Tenri University Professor Presents Paper on Tenrikyo at International Conference

Professor Masanobu Yamada, 50, associate professor in the Department of Religious Studies at Tenri University and a minister (kyoto) belonging to Heishin Grand Church, delivered a presentation on the present situation of Tenrikyo in Brazil at the 30th Conference of International Society for the Sociology of Religion―held at the University of Santiago de Compostela in Spain from July 27 through 31. This academic society seeks to promote research on various religions in the world from sociological perspectives. In the first ever presentation on Tenrikyo at this society’s conference, Professor Yamada gave a detailed explanation of the meaning of “returning to Jiba.”

Santiago de Compostela is located in Galicia in northwest Spain and is known as one of the three major Roman Catholic pilgrimage sites. Ever since it was designated as one of the World Heritage Sites in 1985, Santiago de Compostela, famous for its cathedral, has attracted not only Christian pilgrims but also great numbers of tourists. Attending the international conference were more than 700 scholars of religion from all over the world. Under the theme “The Challenges of Religious Pluralism,” the conference included about 180 working sessions. “I decided to attend this conference in the spirit of kamina-nagashi (spreading the name of God the Parent) in order to spread the name of Tenrikyo to researchers overseas,” comments Professor Yamada.
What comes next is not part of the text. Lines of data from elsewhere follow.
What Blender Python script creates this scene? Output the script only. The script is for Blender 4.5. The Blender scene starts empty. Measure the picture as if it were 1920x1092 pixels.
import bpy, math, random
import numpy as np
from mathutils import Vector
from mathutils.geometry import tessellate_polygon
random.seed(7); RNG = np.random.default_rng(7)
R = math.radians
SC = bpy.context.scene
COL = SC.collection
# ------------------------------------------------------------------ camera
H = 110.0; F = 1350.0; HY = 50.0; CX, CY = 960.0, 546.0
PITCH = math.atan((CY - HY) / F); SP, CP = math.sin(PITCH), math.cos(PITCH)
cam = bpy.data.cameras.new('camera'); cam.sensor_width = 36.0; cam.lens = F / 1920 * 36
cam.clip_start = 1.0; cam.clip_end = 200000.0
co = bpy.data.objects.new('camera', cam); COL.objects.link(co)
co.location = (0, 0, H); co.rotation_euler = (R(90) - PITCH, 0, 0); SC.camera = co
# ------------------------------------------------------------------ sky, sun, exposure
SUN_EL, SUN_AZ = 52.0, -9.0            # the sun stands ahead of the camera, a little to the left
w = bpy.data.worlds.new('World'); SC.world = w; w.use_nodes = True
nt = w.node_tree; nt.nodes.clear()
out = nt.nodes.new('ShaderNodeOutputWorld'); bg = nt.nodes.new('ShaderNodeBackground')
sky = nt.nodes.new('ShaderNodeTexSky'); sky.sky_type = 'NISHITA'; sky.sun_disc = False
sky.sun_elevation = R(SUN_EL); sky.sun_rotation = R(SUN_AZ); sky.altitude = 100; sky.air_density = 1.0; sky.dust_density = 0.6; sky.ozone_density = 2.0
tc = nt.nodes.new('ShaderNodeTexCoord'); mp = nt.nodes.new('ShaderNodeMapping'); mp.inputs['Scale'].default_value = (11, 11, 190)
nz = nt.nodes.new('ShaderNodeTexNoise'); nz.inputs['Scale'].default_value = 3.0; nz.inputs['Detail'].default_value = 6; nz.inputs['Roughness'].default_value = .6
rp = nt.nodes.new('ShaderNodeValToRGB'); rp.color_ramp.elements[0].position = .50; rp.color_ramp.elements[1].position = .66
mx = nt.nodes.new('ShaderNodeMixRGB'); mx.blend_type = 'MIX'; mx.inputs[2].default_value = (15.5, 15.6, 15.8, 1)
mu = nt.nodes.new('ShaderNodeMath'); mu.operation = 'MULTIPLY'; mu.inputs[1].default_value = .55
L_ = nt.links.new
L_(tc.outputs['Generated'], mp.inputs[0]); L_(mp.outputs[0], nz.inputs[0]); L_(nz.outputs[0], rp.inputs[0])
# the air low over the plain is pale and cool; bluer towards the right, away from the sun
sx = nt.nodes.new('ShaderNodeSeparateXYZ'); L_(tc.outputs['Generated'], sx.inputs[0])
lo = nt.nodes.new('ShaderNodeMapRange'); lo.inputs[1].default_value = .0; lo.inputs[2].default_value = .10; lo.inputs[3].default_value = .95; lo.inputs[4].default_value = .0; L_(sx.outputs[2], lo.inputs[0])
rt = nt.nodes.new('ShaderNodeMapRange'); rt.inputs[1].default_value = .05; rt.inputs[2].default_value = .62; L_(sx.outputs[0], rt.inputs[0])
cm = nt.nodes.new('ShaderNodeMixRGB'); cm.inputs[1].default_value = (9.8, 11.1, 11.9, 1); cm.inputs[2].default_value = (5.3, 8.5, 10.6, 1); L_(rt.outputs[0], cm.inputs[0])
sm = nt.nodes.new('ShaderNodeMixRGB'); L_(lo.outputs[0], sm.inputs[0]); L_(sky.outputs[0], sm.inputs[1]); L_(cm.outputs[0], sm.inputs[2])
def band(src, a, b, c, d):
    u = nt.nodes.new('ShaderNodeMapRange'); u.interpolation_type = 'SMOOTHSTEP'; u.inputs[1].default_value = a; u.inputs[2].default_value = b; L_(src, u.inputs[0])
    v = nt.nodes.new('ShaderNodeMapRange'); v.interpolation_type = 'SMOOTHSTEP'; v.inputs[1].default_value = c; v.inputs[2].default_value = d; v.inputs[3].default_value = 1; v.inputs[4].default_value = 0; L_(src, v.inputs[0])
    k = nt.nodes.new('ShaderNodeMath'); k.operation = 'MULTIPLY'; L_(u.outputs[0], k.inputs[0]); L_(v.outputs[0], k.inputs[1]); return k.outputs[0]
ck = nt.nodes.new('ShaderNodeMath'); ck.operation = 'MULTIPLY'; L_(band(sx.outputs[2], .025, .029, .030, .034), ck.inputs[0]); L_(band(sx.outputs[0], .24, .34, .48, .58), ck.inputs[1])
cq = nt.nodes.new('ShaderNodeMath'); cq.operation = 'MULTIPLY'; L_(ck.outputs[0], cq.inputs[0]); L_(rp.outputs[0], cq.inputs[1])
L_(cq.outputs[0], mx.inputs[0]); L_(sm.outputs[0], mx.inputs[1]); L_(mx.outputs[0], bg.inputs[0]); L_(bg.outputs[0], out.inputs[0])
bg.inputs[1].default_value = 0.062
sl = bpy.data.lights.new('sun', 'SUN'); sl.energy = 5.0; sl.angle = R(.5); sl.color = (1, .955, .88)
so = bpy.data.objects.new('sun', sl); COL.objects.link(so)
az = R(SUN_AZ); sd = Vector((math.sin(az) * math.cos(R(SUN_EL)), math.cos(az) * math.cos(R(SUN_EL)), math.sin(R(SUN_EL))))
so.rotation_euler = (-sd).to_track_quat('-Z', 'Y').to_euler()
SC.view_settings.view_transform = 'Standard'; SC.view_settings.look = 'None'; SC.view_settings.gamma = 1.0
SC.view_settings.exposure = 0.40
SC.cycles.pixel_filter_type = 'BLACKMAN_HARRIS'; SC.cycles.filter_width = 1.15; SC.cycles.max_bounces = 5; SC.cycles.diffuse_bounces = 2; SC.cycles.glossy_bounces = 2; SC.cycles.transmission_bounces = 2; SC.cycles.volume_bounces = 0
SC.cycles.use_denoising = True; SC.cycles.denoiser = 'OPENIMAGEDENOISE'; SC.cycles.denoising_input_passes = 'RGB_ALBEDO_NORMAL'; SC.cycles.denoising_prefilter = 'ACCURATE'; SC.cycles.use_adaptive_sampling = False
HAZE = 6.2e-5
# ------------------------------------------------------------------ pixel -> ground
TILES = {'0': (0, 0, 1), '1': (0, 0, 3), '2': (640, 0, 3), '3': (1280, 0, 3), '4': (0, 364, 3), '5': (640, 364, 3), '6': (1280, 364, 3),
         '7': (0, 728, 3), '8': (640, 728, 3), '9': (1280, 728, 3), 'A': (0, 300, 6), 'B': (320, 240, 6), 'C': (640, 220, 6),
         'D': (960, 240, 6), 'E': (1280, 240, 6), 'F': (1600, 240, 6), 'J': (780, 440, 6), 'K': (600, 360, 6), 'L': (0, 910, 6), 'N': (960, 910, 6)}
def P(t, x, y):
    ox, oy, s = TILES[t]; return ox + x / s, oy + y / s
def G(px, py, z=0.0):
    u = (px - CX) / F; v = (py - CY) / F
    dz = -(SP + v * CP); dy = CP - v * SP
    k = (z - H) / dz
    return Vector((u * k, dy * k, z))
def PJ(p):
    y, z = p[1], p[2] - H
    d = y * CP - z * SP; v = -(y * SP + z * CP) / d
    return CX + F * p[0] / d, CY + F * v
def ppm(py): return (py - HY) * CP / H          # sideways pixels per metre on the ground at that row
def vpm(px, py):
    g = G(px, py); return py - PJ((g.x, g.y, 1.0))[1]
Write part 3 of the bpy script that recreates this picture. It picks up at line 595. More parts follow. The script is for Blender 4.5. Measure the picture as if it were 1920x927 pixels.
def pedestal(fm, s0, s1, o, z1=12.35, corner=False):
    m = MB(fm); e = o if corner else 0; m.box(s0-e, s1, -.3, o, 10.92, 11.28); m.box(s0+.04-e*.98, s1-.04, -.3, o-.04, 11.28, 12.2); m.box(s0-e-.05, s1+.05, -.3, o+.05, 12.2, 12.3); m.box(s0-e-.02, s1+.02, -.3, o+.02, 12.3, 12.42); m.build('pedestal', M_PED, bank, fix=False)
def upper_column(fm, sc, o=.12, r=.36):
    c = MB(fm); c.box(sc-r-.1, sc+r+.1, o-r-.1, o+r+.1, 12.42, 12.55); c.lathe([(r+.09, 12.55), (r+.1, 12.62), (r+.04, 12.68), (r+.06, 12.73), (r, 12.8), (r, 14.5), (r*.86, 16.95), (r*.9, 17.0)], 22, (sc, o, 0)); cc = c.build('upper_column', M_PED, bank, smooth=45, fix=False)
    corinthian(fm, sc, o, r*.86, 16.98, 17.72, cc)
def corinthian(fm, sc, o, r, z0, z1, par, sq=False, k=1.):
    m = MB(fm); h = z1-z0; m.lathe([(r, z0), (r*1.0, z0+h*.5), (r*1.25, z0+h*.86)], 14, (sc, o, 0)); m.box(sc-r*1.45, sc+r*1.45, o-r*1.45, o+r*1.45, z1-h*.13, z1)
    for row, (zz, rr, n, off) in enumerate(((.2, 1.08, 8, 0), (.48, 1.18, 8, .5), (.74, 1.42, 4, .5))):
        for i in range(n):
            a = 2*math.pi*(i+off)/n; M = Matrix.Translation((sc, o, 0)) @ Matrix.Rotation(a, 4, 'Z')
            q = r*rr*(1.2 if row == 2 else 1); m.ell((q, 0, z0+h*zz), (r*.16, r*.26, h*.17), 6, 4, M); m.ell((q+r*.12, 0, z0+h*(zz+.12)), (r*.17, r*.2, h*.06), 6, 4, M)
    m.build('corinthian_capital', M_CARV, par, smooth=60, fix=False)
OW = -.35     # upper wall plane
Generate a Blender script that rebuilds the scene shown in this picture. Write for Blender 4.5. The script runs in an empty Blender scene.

It was in the session entitled “The Impact of Increased Religious Pluralism on the Secularization Process” that Professor Yamada gave his presentation on “Tenrikyo in Brazil from a Perspective of Globalization” in front of some 30 researchers. Professor Yamada first explained the meaning of “returning to Jiba” based on the concept of pilgrimage: “At Tenrikyo Church Headquarters, located in Tenri, Nara Prefecture, Japan, there is a place called ‘Jiba.’ It is seen in Tenrikyo as the place where God the Parent, the parent of all human beings, created humankind and which is thus considered as the home of all human beings. When Tenrikyo followers go to Jiba, they say they ‘return to Jiba.’ The followers return to Jiba in order to express their gratitude for being kept alive and well every day as well as to pray for the realization of the ‘Joyous Life,’ the world in which peace prevails.” Professor Yamada then shifted the focus to Brazil and described with concrete examples how Brazilians came to accept Tenrikyo and became followers. “There were many interesting cases,” said Professor Yamada. “In the beginning, these Brazilian followers had considered the faith in Tenrikyo as the ‘most spiritually mature’ stage in the religious values they had before becoming Tenrikyo followers. Many of these new followers eventually came to see Tenrikyo as the ‘true religion’ and began to passionately pursue their faith.”

After giving his paper, Professor Yamada went on to present a slideshow displaying scenes from the “Children’s Pilgrimage to Jiba.” “An event called the ‘Children’s Pilgrimage to Jiba’ is now being held at Church Headquarters,” said Professor Yamada. “Children from all over the world join this event, yearning for God the Parent and Oyasama, the foundress of the religion.” In a Q-and-A session that followed, a variety of questions were raised from the floor, including: “What is the proportion of non-Japanese followers in Tenrikyo in Brazil?” and “How do non-Japanese Brazilian Tenrikyo followers understand their conversion?” At the end of the session, three other presenters and Professor Yamada sat at the head table for an overall Q-and-A session. Projected behind the four researchers was a picture from the slideshow, displaying a scene of the Home of the Parent crowded with people during the Children’s Pilgrimage to Jiba.

Later, in expressing his feelings about the experience, Professor Yamada remarked: “I came to have a dream of going on an overseas mission when I was in high school and then learned Spanish at Tenri University. Now researchers from all over the world had a discussion against the backdrop of the picture of the Children’s Pilgrimage to Jiba here in Spain, which is well known for Christian pilgrimage sites and which has had a huge influence on the rest of the Spanish-speaking world―the focus of my missionary enthusiasm. I feel really delighted as a follower of Tenrikyo.”